Search the listing below for the string "part" and show each line that contains it.

··· Data in this exercise ···

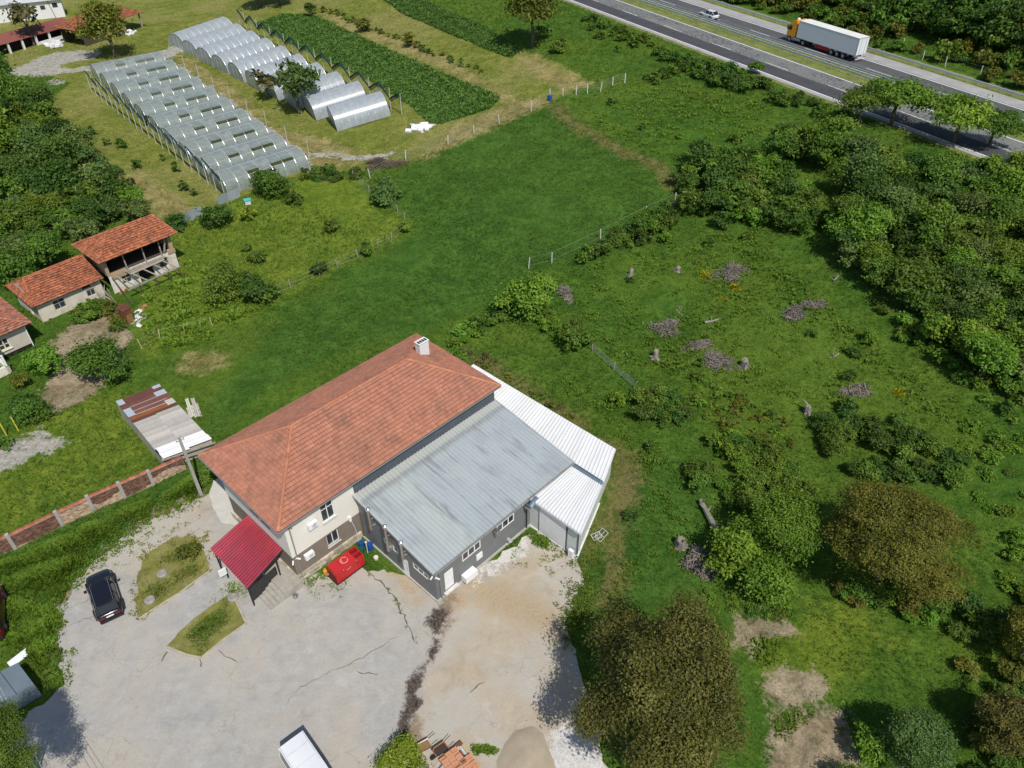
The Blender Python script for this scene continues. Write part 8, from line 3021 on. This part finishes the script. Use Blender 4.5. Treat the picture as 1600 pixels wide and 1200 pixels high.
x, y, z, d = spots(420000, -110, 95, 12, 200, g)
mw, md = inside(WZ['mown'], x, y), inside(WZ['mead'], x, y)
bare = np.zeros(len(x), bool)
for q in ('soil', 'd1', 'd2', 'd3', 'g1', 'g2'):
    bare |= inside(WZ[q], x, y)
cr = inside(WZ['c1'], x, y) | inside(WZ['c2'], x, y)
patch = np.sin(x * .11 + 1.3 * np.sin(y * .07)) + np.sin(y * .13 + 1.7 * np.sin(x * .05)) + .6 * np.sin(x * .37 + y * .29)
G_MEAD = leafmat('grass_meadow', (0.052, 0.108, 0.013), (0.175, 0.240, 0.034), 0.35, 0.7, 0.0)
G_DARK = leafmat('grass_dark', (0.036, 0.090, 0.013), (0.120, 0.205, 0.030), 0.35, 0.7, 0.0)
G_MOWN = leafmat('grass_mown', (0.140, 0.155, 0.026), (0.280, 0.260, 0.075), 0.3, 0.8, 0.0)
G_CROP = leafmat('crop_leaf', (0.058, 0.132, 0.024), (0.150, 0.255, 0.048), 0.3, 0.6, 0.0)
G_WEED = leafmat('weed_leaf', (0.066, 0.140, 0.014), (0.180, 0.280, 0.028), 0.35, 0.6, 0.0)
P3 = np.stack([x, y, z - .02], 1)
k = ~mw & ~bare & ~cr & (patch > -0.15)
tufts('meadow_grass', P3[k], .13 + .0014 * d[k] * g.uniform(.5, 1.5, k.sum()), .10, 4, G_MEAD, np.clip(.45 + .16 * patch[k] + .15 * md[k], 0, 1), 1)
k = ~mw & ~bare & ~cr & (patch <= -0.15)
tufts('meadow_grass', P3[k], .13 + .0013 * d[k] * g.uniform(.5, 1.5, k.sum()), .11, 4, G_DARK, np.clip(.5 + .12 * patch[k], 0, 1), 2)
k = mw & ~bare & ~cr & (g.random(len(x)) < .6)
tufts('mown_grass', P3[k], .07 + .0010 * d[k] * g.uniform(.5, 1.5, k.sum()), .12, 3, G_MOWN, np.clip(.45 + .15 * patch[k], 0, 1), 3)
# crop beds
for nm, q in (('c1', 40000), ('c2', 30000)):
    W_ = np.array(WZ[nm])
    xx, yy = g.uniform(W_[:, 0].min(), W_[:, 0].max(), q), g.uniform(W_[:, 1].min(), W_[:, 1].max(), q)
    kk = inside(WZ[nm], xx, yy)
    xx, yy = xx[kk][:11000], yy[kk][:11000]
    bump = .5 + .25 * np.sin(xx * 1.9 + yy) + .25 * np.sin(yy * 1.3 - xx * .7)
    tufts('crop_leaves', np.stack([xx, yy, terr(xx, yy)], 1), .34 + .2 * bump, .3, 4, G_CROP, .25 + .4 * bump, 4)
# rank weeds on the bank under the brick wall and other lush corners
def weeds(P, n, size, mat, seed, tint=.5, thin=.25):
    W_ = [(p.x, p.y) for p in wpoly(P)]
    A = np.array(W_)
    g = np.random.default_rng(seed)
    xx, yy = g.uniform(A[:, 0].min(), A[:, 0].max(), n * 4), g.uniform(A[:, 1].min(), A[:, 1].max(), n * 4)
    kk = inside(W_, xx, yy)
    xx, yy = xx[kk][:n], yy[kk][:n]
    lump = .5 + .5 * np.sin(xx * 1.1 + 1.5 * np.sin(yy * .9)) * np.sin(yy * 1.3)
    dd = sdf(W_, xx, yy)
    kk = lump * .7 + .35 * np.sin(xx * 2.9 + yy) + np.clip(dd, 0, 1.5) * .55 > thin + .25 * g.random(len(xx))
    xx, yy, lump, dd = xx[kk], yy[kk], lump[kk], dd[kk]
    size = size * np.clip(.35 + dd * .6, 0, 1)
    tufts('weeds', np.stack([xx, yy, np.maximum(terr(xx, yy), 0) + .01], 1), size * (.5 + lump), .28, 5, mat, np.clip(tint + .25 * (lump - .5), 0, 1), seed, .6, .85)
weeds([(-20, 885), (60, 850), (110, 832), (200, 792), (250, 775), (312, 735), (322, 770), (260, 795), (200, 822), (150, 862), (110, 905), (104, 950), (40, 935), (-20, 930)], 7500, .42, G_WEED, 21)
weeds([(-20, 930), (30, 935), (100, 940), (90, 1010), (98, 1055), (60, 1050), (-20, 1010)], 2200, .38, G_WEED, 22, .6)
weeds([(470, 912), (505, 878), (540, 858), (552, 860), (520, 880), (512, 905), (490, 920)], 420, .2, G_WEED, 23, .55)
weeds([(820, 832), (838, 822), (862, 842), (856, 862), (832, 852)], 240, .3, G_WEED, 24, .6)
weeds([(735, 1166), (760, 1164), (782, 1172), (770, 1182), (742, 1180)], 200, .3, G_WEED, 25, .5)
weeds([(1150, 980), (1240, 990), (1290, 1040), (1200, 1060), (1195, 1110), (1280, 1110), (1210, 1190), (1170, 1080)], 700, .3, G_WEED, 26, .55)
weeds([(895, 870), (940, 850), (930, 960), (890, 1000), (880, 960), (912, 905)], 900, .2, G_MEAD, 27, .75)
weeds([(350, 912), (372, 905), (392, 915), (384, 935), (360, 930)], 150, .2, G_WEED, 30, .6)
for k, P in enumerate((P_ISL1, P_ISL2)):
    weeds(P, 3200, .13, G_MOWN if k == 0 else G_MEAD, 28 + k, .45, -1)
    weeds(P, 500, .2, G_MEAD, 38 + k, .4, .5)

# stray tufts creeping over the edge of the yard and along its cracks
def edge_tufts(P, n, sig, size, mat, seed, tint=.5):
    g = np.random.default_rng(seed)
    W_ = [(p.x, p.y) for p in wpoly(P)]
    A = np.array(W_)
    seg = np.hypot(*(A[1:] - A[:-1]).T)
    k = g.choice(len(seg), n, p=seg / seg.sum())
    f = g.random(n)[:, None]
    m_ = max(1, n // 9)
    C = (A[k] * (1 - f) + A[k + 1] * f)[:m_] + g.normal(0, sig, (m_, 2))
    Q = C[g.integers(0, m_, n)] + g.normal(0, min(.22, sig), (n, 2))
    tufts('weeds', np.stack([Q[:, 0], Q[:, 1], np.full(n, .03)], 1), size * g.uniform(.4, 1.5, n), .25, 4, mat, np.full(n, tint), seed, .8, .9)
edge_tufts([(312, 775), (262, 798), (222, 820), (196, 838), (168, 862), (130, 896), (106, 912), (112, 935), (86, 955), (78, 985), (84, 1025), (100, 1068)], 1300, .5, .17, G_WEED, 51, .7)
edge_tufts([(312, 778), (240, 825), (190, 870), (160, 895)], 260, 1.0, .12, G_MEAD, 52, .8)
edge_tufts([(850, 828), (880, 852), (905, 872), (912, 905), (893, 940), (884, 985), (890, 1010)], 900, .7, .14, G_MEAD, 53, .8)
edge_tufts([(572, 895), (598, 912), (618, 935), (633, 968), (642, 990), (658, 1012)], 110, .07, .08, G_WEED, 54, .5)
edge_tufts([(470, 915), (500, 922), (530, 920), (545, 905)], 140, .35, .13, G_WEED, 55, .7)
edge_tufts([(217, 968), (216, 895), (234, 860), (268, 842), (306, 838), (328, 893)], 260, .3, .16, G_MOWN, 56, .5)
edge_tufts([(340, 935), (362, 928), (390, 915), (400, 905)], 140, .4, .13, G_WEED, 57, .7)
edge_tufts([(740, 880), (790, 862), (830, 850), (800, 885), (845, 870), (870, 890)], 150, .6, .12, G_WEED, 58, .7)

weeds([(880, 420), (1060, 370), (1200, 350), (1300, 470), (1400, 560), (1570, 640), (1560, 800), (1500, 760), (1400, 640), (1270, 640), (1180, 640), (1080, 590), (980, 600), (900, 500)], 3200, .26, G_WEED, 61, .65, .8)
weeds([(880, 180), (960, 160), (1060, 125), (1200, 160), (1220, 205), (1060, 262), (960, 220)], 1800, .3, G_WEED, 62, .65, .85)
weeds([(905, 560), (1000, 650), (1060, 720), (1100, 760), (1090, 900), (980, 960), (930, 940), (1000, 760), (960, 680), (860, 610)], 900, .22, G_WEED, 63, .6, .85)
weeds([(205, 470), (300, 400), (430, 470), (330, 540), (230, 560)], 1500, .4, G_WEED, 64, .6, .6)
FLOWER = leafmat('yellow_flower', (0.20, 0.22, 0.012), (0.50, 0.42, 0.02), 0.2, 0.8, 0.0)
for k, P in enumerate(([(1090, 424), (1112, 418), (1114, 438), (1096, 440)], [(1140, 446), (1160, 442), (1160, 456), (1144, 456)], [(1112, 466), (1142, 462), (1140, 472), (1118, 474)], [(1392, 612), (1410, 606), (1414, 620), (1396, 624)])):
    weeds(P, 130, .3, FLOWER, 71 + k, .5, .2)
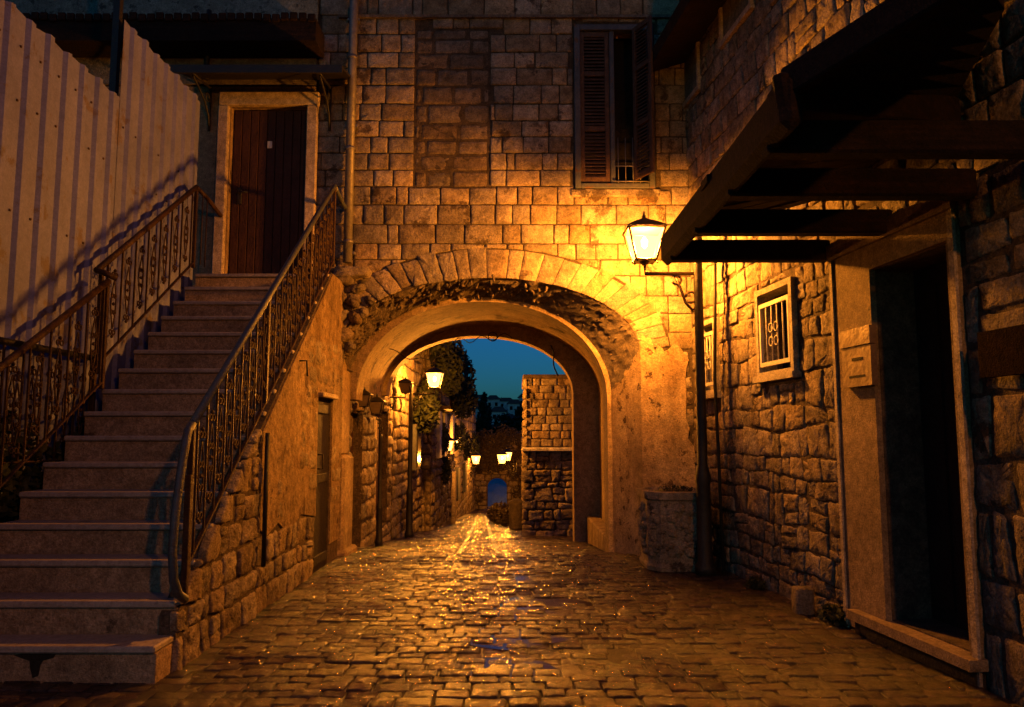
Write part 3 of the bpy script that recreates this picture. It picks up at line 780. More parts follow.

···

→ **Response below**:
The Blender Python script for this scene continues. Write part 8, from line 3021 on. This part finishes the script. Use Blender 4.5. Treat the picture as 1600 pixels wide and 1200 pixels high.
Write part 3 of the bpy script that recreates this picture. It picks up at line 780. More parts follow.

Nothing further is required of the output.